* START COLLECTED DATA *

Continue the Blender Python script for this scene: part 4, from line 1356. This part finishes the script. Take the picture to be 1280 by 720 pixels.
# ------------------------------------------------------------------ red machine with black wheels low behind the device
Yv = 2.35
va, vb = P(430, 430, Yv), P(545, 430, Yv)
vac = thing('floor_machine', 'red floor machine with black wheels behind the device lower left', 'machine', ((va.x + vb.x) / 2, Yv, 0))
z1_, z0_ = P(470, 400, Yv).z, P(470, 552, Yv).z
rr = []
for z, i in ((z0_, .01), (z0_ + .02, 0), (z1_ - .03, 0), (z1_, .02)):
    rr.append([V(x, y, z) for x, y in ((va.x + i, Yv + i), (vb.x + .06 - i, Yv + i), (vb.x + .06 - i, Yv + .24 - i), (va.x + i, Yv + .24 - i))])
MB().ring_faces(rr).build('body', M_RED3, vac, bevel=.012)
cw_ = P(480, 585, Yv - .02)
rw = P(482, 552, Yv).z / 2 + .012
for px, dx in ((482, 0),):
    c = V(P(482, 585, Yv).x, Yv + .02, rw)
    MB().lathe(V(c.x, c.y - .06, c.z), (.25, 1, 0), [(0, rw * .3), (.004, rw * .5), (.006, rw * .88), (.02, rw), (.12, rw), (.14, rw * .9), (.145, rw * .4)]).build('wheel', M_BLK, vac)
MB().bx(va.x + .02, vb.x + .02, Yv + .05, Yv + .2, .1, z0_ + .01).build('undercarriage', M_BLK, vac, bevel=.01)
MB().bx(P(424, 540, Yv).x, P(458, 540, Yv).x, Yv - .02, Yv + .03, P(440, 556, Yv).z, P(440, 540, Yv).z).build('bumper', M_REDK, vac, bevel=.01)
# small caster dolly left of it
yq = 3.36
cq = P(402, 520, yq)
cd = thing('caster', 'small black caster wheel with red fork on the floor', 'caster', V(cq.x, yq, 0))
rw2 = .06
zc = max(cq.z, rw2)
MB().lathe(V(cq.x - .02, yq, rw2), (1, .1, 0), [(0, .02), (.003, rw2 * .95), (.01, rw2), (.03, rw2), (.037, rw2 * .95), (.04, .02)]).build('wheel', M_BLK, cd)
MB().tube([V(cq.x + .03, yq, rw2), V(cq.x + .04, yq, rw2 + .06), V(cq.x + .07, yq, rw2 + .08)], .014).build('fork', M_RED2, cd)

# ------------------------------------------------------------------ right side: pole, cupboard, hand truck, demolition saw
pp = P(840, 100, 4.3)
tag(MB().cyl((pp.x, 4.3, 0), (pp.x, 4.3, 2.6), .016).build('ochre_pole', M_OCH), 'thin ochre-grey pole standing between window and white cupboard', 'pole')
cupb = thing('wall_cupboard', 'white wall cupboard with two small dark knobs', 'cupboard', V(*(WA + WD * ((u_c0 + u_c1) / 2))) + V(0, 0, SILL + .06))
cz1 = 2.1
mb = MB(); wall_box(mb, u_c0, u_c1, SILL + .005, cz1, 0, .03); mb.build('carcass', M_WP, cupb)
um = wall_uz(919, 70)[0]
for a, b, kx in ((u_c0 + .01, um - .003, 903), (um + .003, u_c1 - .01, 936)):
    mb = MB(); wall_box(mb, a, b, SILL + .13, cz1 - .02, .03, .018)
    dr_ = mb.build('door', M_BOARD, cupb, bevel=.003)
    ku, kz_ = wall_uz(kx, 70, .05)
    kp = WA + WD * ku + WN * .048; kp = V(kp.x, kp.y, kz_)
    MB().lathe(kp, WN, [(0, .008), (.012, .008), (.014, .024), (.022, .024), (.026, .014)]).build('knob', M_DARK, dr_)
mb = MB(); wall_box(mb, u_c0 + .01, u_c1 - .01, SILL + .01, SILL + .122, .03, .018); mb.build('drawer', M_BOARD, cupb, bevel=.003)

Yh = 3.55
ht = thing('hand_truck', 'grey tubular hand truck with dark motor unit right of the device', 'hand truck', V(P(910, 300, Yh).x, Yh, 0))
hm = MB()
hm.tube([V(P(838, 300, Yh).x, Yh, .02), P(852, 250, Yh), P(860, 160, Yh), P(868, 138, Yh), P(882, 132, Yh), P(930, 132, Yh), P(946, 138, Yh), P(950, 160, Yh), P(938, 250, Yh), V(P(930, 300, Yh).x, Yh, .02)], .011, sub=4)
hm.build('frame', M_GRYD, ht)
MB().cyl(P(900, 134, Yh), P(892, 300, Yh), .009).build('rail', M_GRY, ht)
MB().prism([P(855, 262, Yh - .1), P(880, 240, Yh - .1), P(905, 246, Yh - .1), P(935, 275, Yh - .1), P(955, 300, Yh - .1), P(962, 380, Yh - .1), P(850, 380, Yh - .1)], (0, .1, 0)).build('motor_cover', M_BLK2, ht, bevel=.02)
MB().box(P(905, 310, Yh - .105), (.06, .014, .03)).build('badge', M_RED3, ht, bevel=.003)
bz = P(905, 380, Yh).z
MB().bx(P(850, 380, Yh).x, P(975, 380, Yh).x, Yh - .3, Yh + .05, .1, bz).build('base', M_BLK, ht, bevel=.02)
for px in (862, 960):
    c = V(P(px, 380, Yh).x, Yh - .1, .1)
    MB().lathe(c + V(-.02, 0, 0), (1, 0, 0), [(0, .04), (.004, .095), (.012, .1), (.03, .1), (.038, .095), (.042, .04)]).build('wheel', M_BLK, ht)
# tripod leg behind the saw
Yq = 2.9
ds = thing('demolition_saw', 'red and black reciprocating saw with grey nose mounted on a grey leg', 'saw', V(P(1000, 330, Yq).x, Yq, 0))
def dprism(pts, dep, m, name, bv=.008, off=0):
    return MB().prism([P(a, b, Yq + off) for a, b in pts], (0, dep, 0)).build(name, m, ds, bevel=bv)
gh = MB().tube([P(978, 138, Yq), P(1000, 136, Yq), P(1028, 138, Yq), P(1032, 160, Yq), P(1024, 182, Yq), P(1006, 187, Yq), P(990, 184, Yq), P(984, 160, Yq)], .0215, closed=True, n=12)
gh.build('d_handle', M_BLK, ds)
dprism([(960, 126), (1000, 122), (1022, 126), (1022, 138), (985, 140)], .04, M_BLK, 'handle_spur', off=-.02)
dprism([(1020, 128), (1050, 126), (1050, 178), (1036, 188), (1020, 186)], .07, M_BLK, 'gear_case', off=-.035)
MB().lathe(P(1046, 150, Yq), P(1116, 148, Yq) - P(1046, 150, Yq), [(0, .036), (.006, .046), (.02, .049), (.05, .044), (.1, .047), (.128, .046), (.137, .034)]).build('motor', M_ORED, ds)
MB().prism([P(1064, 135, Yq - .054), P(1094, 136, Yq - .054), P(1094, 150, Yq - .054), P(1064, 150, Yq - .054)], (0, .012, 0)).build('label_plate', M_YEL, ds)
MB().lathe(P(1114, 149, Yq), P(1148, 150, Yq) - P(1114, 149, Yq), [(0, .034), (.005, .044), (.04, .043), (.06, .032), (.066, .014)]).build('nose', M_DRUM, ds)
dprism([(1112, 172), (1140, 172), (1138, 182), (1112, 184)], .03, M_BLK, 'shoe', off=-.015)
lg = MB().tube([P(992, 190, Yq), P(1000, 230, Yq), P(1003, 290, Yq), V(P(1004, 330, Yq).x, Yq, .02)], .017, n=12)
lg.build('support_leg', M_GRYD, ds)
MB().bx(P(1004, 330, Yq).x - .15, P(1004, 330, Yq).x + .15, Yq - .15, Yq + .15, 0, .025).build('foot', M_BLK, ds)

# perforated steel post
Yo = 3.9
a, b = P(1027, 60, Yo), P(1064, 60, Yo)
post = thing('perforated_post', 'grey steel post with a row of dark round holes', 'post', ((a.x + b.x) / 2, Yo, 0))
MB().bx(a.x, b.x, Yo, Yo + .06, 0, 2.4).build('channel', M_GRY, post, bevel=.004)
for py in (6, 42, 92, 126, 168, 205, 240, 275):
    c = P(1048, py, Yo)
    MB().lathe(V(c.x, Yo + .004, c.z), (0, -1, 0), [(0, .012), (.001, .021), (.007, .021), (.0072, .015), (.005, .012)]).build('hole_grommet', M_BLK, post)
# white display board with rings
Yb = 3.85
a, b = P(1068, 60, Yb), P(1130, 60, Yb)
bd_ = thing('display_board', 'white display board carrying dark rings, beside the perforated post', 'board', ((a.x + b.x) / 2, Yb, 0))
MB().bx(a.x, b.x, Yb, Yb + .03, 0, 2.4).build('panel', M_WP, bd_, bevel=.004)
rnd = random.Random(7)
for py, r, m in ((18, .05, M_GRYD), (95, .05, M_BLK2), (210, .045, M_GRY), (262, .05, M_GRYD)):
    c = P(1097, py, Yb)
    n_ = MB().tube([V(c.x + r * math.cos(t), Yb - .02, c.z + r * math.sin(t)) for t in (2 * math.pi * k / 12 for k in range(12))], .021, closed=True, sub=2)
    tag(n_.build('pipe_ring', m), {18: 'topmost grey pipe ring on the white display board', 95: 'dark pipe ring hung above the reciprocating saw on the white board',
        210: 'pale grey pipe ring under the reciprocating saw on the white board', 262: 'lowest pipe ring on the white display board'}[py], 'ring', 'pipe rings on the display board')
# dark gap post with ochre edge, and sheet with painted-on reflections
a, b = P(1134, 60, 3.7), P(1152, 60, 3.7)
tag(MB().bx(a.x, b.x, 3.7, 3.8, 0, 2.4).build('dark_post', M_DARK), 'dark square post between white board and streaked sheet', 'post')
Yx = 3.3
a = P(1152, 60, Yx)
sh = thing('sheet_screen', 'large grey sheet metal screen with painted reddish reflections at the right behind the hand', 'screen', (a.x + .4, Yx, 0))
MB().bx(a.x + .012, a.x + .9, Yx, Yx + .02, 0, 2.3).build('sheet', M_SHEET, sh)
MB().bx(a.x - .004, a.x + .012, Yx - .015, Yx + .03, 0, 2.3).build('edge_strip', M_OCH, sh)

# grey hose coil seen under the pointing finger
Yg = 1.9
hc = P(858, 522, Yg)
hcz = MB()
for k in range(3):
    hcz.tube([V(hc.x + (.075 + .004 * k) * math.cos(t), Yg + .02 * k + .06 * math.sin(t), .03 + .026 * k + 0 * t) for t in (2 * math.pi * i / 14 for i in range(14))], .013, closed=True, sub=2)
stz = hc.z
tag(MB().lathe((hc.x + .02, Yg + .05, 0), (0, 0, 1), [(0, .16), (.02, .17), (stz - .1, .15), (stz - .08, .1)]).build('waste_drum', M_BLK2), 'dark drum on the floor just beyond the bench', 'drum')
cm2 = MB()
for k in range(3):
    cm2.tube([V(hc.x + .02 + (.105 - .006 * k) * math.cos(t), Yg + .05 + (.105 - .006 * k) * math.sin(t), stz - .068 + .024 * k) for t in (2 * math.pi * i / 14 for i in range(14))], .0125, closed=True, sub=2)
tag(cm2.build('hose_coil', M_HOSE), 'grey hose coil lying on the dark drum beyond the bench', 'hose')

* END COLLECTED DATA *

WHAT YOU WILL DO:
Return exactly the lines from the beginning of the data above through the one containing "MB().tube([V(cq.x + .03, yq, rw2), V(cq.x", please. Include both end lines and add nothing else.

SOLUTION TO THIS EXERCISE:
Continue the Blender Python script for this scene: part 4, from line 1356. This part finishes the script. Take the picture to be 1280 by 720 pixels.
# ------------------------------------------------------------------ red machine with black wheels low behind the device
Yv = 2.35
va, vb = P(430, 430, Yv), P(545, 430, Yv)
vac = thing('floor_machine', 'red floor machine with black wheels behind the device lower left', 'machine', ((va.x + vb.x) / 2, Yv, 0))
z1_, z0_ = P(470, 400, Yv).z, P(470, 552, Yv).z
rr = []
for z, i in ((z0_, .01), (z0_ + .02, 0), (z1_ - .03, 0), (z1_, .02)):
    rr.append([V(x, y, z) for x, y in ((va.x + i, Yv + i), (vb.x + .06 - i, Yv + i), (vb.x + .06 - i, Yv + .24 - i), (va.x + i, Yv + .24 - i))])
MB().ring_faces(rr).build('body', M_RED3, vac, bevel=.012)
cw_ = P(480, 585, Yv - .02)
rw = P(482, 552, Yv).z / 2 + .012
for px, dx in ((482, 0),):
    c = V(P(482, 585, Yv).x, Yv + .02, rw)
    MB().lathe(V(c.x, c.y - .06, c.z), (.25, 1, 0), [(0, rw * .3), (.004, rw * .5), (.006, rw * .88), (.02, rw), (.12, rw), (.14, rw * .9), (.145, rw * .4)]).build('wheel', M_BLK, vac)
MB().bx(va.x + .02, vb.x + .02, Yv + .05, Yv + .2, .1, z0_ + .01).build('undercarriage', M_BLK, vac, bevel=.01)
MB().bx(P(424, 540, Yv).x, P(458, 540, Yv).x, Yv - .02, Yv + .03, P(440, 556, Yv).z, P(440, 540, Yv).z).build('bumper', M_REDK, vac, bevel=.01)
# small caster dolly left of it
yq = 3.36
cq = P(402, 520, yq)
cd = thing('caster', 'small black caster wheel with red fork on the floor', 'caster', V(cq.x, yq, 0))
rw2 = .06
zc = max(cq.z, rw2)
MB().lathe(V(cq.x - .02, yq, rw2), (1, .1, 0), [(0, .02), (.003, rw2 * .95), (.01, rw2), (.03, rw2), (.037, rw2 * .95), (.04, .02)]).build('wheel', M_BLK, cd)
MB().tube([V(cq.x + .03, yq, rw2), V(cq.x + .04, yq, rw2 + .06), V(cq.x + .07, yq, rw2 + .08)], .014).build('fork', M_RED2, cd)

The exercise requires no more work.